AWS never offered MongoDB as a managed service, or used any of their server software when it was licensed under APLv3, or SSPLv1.
However, we have contributed patches to MongoDB even after their license change to improve its performance on Graviton processors. Because that's what's good for customers, and MongoDB is an important customer and partner.
AGPLv3 gives all the permissions needed to offer software as a manged service, just like every other FOSS license does. Unfortunately, in my personal opinion, the license has been co-opted by companies that do not care about Software Freedom, and rather hope that companies fear the license so they choose an alternative commercial agreement [1]. I don't think that's good for the community.
[1] https://sfconservancy.org/blog/2020/jan/06/copyleft-equality...
Does Amazon contribute funding back to the software projects they offer as a service?
Does Amazon contribute code changes back to the software projects they modified when offering them as a service?
Each use of AGPLv3 licensed software has to be reviewed to ensure that the obligations of the license can be and will be met (and also screen for cases where it is known that the vendor of software does not prefer a company like Amazon import the software under a FOSS license). Today we use AGPLv3 licensed software internally, and include AGPLv3 licensed software in Amazon Linux (Ghostscript, in particular).

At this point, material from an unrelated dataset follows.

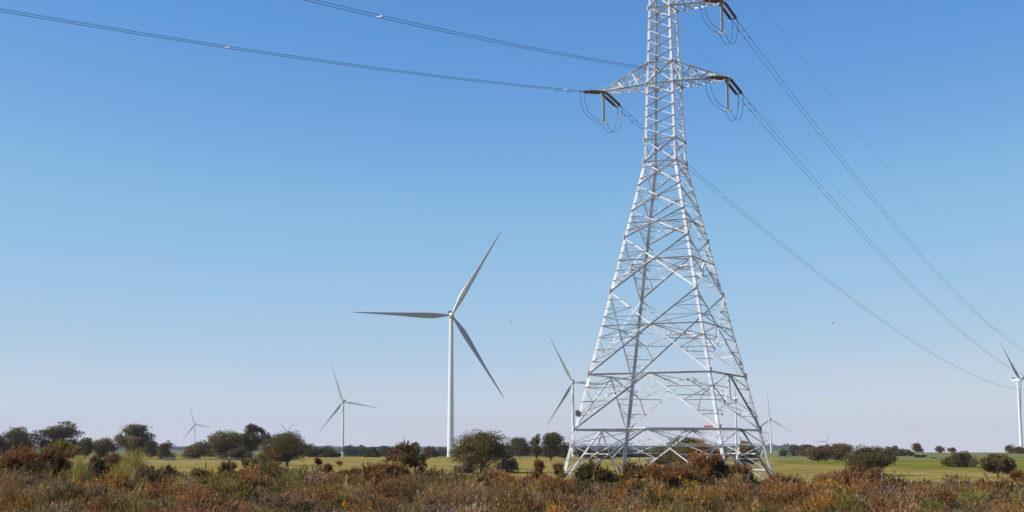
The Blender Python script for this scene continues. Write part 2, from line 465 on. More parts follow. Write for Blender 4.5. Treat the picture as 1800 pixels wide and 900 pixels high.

> Does Amazon contribute funding back to the software projects they offer as a service?
Yes, in varying ways. For example, it is not easy to provide "funding" for something like Apache Kafka. You need to have people working on the upstream.
> Does Amazon contribute code changes back to the software projects they modified when offering them as a service?
Yes, but not all changes are appropriate for upstream.
> Their proprietary license protecting their code set competitors and intentional clones back days, weeks or months ... years ago.
- benologist, https://news.ycombinator.com/item?id=17454032
If AWS decides to copy your product, going closed-source or source-available just means they have to copy it from design docs or protocol specs. That's more friction than being able to reuse code outright, but it's not going to stop them.